There are environmental alternatives to carbon and nuclear. Political and economic reasons mean they are just left to gather dust.
I had an association with the UK nuclear industry 1958-1965 and always thought the predicted cost of power and use of it in small units were, at that time, overly optomistic.
The safety issues are very real and the protagonists of nuclear energy need to keep this right at the front of their minds. I suspect that in the past this may not always have been the case. The cost of safety my be one of the most expensive components of providing nuclear energy. But if France can make a success of if then surely we all can?
At least in UK there seems sensible discussion even if the press is tempted to perhaps sensationalise. Here one cannot obtain any discussion without being howled down by those who do not understand the nuclear process or are just agin it.
It seems to me that electricity generation from nuclear power has to be one of the potential solutions to reducing carbon dioxide in the atmosphere and oceans, which I believe is essential, irrespective of one’s views on climate change.

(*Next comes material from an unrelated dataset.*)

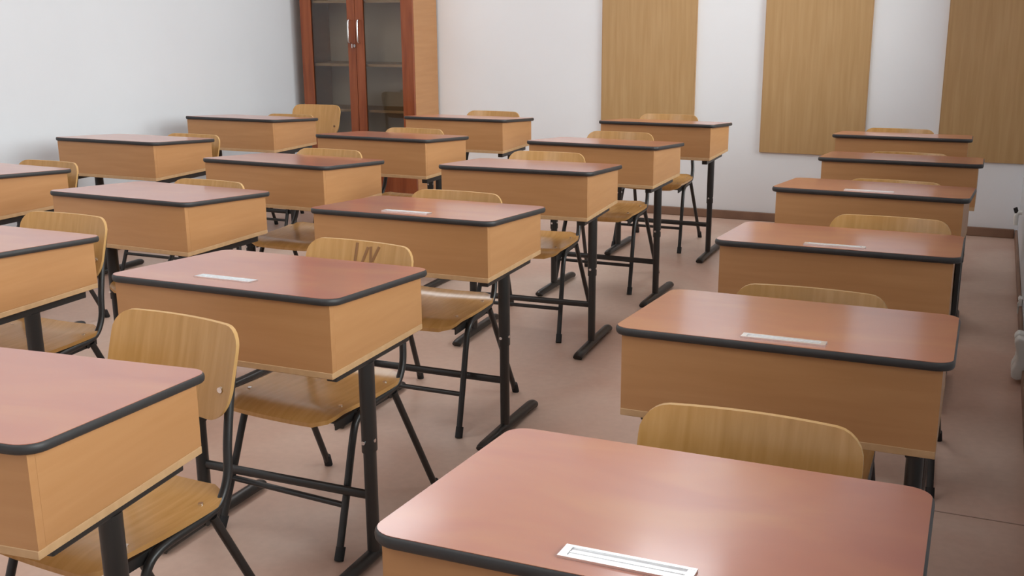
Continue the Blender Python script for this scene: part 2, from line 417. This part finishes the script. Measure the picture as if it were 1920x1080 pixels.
# desk key: sideways offset, distance of the back's top from the desk front, height of the back
CH = {'A': (-.010, .715, .737, -.11), 'B': (.005, .61, .738, -.08), 'C': (-.055, .53, .742, .0), 'D': (-.10, .64, .744, .03), 'E': (-.065, .655, .742, .0), 'F': (-.10, .65, .742, 0),
      'R1': (.03, .60, .738, 0), 'R2': (-.015, .57, .718, 0), 'R3': (.10, .56, .733, 0), 'R4': (.042, .56, .720, -.02), 'R5': (.005, .56, .714, 0), 'R6': (-.046, .57, .725, 0),
      'J': (-.02, .60, .742, 0), 'I': (-.055, .56, .742, 0), 'H': (-.03, .56, .738, 0), 'G': (-.05, .56, .716, -.02), 'K': (.03, .60, .738, 0),
      'N': (.086, .56, .721, 0), 'O': (.04, .56, .725, 0), 'P': (.075, .56, .718, 0)}
chair = make_chair(); first = True
for k, (dx, off, zt, r) in CH.items():
    d = DESKS[k]
    if first: o = chair; first = False
    else: o = copy_tree(chair)
    o.location = (d[0]+dx, d[1]+off+.035-.209, 0); o.rotation_euler = (0, 0, r+d[2]*.3); o.scale = (1, 1, (zt-.008)/.742)
    o['label'] = 'plywood chair under the ' + d[4].replace('desk of', 'desk of')
    if k == 'B':
        back = [c for c in o.children if c.name.startswith('backrest')][0]
        bm = bmesh.new()
        def by(x, z): return .150 + (z-.55)*.30 - .024*(x/.18)**2 - .002 - .0058
        def stroke(pts, w=.0035):
            pts = [(x, z) for x, z in pts]
            P = []
            for (xa, za), (xb, zb) in zip(pts, pts[1:]):
                for q in range(6): P.append((xa+(xb-xa)*q/6, za+(zb-za)*q/6))
            P.append(pts[-1])
            add_tube(bm, [(x, by(x, z), z) for x, z in P], w, .0008, 8, up=(0, 1, 0))
        stroke([(-.022, .737), (-.022, .670), (-.014, .662), (-.004, .664), (.016, .728)], .0045)
        stroke([(.025, .730), (.033, .672)], .0045); stroke([(.054, .732), (.036, .69)], .0045)
        po = obj('written_mark', bm, M['ink'], back, smooth=40); po['label'] = 'dark brown letter strokes'
o = copy_tree(chair); o.location = (-4.04, 5.93, 0); o.rotation_euler = (0, 0, .02); o.scale = (1, 1, 1.0)
o['label'] = 'plywood chair standing free in front of the glazed cabinet'; o['group'] = 'spare chair by the cabinet'

# black steel plate at the side of the third right desk
r3 = [o for o in COL.objects if o.get('label', '').endswith(DESKS['R3'][4]) and o['category'] == 'desk'][0]
bm = bmesh.new(); add_box(bm, W/2-.0185, W/2-.004, .30, .44, .50, .700); bevel(bm, .003)
o = obj('side_bracket', bm, M['metal'], r3); o['label'] = 'black steel bracket'

# ------------------------------------------------------------ glazed cabinet
cx0, cx1, cy0, cy1, CH_ = -4.515, -3.622, 6.665, YB-.02, 2.05
cx = (cx0+cx1)/2; hw = (cx1-cx0)/2; dep = cy1-cy0
cab = thing('glazed_cabinet', 'tall cabinet with two red-brown glazed doors and pale sides', 'cabinet', (cx, cy0, 0))
bm = bmesh.new()
add_box(bm, -hw, -hw+.018, .02, dep, 0, CH_); add_box(bm, hw-.018, hw, .02, dep, 0, CH_)
add_box(bm, -hw+.018, hw-.018, .02, dep, CH_-.02, CH_); bevel(bm, .001, 1); obj('carcass', bm, M['beech'], cab)
bm = bmesh.new(); add_box(bm, -hw+.018, hw-.018, dep-.012, dep-.004, .06, CH_-.02); obj('back_panel', bm, M['inner'], cab)
for z in (.35, .64, .955, 1.385, 1.72):
    bm = bmesh.new(); add_box(bm, -hw+.019, hw-.019, .045, dep-.014, z, z+.018); obj('shelf', bm, M['beech_raw'], cab)
bm = bmesh.new(); add_box(bm, -hw+.018, hw-.018, .03, .048, 0, .07); obj('plinth', bm, M['redwood'], cab)
ZD0, ZD1 = .075, CH_-.005; ZG = .42
for s in (-1, 1):
    a, b = (-hw+.002, -.002) if s < 0 else (.002, hw-.002)
    fo = .087; fi = .062 if s < 0 else .062
    x0i, x1i = (a+fo, b-fi) if s < 0 else (a+fi, b-fo)
    bm = bmesh.new()
    add_box(bm, a, x0i, 0, .019, ZD0, ZD1); add_box(bm, x1i, b, 0, .019, ZD0, ZD1)
    add_box(bm, x0i, x1i, 0, .019, ZD0, ZG); add_box(bm, x0i, x1i, 0, .019, ZD1-.085, ZD1)
    dr = obj('door', bm, M['redwood'], cab)
    bm = bmesh.new(); add_box(bm, x0i-.004, x1i+.004, .008, .012, ZG-.004, ZD1-.081); obj('door_glass', bm, M['glass'], dr)
    hx = -.040 if s < 0 else .034
    bm = bmesh.new()
    add_tube(bm, smooth_path([(hx, 0, 1.118), (hx, -.02, 1.120), (hx, -.030, 1.140), (hx, -.032, 1.195), (hx, -.030, 1.25), (hx, -.02, 1.270), (hx, 0, 1.272)], 4), .0055, seg=10, up=(1, 0, 0))
    obj('handle', bm, M['chrome'], dr, smooth=50)
    if s < 0:
        bm = bmesh.new(); add_tube(bm, [(-.012, -.006, 1.098), (-.012, .0, 1.098)], .012, seg=14, up=(0, 0, 1))
        add_box(bm, -.015, -.009, -.034, -.006, 1.085, 1.112); obj('lock', bm, M['chrome'], dr, smooth=40)

# ------------------------------------------------------------ low radiators along the window wall
def low_radiator(y0, n, x0, h, label):
    t = thing('low_radiator', label, 'radiator', (XR, y0, 0), group='low radiators on the window wall')
    dx = x0-XR
    for k in range(n):
        bm = bmesh.new(); yc = .03+k*.075
        pr = [(dx*.55, .012), (dx*.98, .02), (dx, .05), (dx*.80, h*.42), (dx*.74, h*.58), (dx*.9, h*.8), (dx, h*.9), (dx*.75, h), (-.002, h*.96), (-.002, .02)]
        L0 = [bm.verts.new((x, yc-.028, z)) for x, z in pr]; L1 = [bm.verts.new((x, yc+.028, z)) for x, z in pr]
        bm.faces.new(L0); bm.faces.new(list(reversed(L1)))
        for q in range(len(pr)): bm.faces.new([L0[q], L1[q], L1[(q+1) % len(pr)], L0[(q+1) % len(pr)]])
        bevel(bm, .009, 3, 20)
        obj('radiator_section', bm, M['whitepaint'], t, smooth=60)
    bm = bmesh.new(); add_tube(bm, [(dx*.5, .01, .06), (dx*.5, .03+(n-1)*.075, .06)], .012, seg=10, up=(0, 0, 1)); obj('connecting_pipe', bm, M['whitepaint'], t, smooth=40)
low_radiator(4.245, 2, .155, .175, 'low white ribbed radiator on the floor at the right frame edge')
low_radiator(5.20, 1, .186, .09, 'small white radiator end farther along the window wall')
v = thing('heating_pipe', 'white heating pipe with dark valve in the back right corner', 'pipe', (.165, 6.55, 0))
bm = bmesh.new(); add_tube(bm, smooth_path([(.012, 0, .17), (.012, 0, .20), (.012, .0, .225), (.022, 0, .24), (.039, 0, .24)], 4), .012, seg=12); obj('pipe', bm, M['whitepaint'], v, smooth=50)
bm = bmesh.new(); add_tube(bm, [(.012, 0, .24), (.010, 0, .246), (.004, 0, .262), (.002, 0, .266)], .011, seg=12); obj('valve', bm, M['rubber'], v, smooth=40)

# ------------------------------------------------------------ unseen ceiling lamps, added as fill to even out the light
for lx in (-1.6, -3.6):
    for ly in (-.4, 1.9, 4.2, 6.28):
        t = thing('fill_lamp', 'added fill lamp on the ceiling above the desks', 'fill lamp', (lx, ly, H-.001), group='added fill lamps on the ceiling')
        bm = bmesh.new(); add_box(bm, -.30, .30, -.62, .62, -.05, 0); bevel(bm, .008); obj('fill_lamp_housing', bm, M['whitepaint'], t)
        bm = bmesh.new(); add_box(bm, -.28, .28, -.60, .60, -.075, -.05); obj('diffuser', bm, M['lamp'], t)
        L = bpy.data.lights.new('fill_area_light', 'AREA'); L.shape = 'RECTANGLE'; L.size = .56; L.size_y = 1.2
        L.energy = 13; L.color = (.92, .97, 1)
        lo = bpy.data.objects.new('fill_area_light', L); COL.objects.link(lo); lo.parent = t; lo.location = (0, 0, -.0755)

# ------------------------------------------------------------ daylight
w = bpy.data.worlds.new('World'); scene.world = w; w.use_nodes = True
nt = w.node_tree; bg = nt.nodes['Background']
tc = nt.nodes.new('ShaderNodeTexCoord'); sp = nt.nodes.new('ShaderNodeSeparateXYZ'); cr = nt.nodes.new('ShaderNodeValToRGB')
nt.links.new(tc.outputs['Generated'], sp.inputs[0]); nt.links.new(sp.outputs['Z'], cr.inputs['Fac'])
e = cr.color_ramp.elements; e[0].position = 0; e[0].color = (.55, .56, .55, 1); e[1].position = .12; e[1].color = (.90, .96, 1.0, 1)
nt.links.new(cr.outputs['Color'], bg.inputs['Color']); bg.inputs['Strength'].default_value = 15.0

# ------------------------------------------------------------ camera
f, yaw, pit, rol, h = 2053.3, -.4113, .2542, -.0072, 1.3732
F = Vector((math.sin(yaw)*math.cos(pit), math.cos(yaw)*math.cos(pit), -math.sin(pit)))
R = Vector((math.cos(yaw), -math.sin(yaw), 0)); U = R.cross(F)
R2 = R*math.cos(rol)+U*math.sin(rol); U2 = -R*math.sin(rol)+U*math.cos(rol)
cam = bpy.data.cameras.new('camera'); co = bpy.data.objects.new('camera', cam); COL.objects.link(co)
m = Matrix((R2, U2, -F)).transposed().to_4x4(); m.translation = Vector((0, 0, h)); co.matrix_world = m
cam.sensor_width = 36; cam.lens = f/1920*36; cam.clip_start = .02
scene.camera = co
vs = scene.view_settings; vs.view_transform = 'Standard'; vs.look = 'None'; vs.gamma = 1; vs.use_curve_mapping = False; vs.exposure = -.16
scene.cycles.sample_clamp_indirect = 4; scene.cycles.caustics_reflective = False; scene.cycles.caustics_refractive = False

What I would love to read is an evaluation of the UK’s projected energy consumption and an appraisal of the solutions that may turn around our reliance on fossil fuels over 25 years. I was enlightened by Saul Griffith’s lecture ‘Climate Change Recalculated’ where the reality of fulfilling the 16TW global consumption whilst maintaining a sub 350ppm CO2 concentration is explained in simple engineering terms and leaves me thinking this just isn’t going towork unless wide adoption of nuclear as the only wholesale energy solution is cloven a very clear path forward.
Nuclear provides a mere 6% of our global power, clean tech solutions are not going to fill the gap, the rate of construction and land area required is untenable, notwithstanding the inevitable political procrastination and finance problems.
Does anyone know of such studies? I struggle to understand who is the UK authority here and where the policy makers obtain advice. Please can someone advise.
And who is championing our energy crisis from the engineering sector? Where are the engineering institution campaigns? The public are not given enough authoritative information on the energy issue. It seems to be left to individuals and the media and there is no clear strategy despite the abundance of information.
It takes web research to discover facts about our energy future and the reality of each solution; this is a beguiled issue.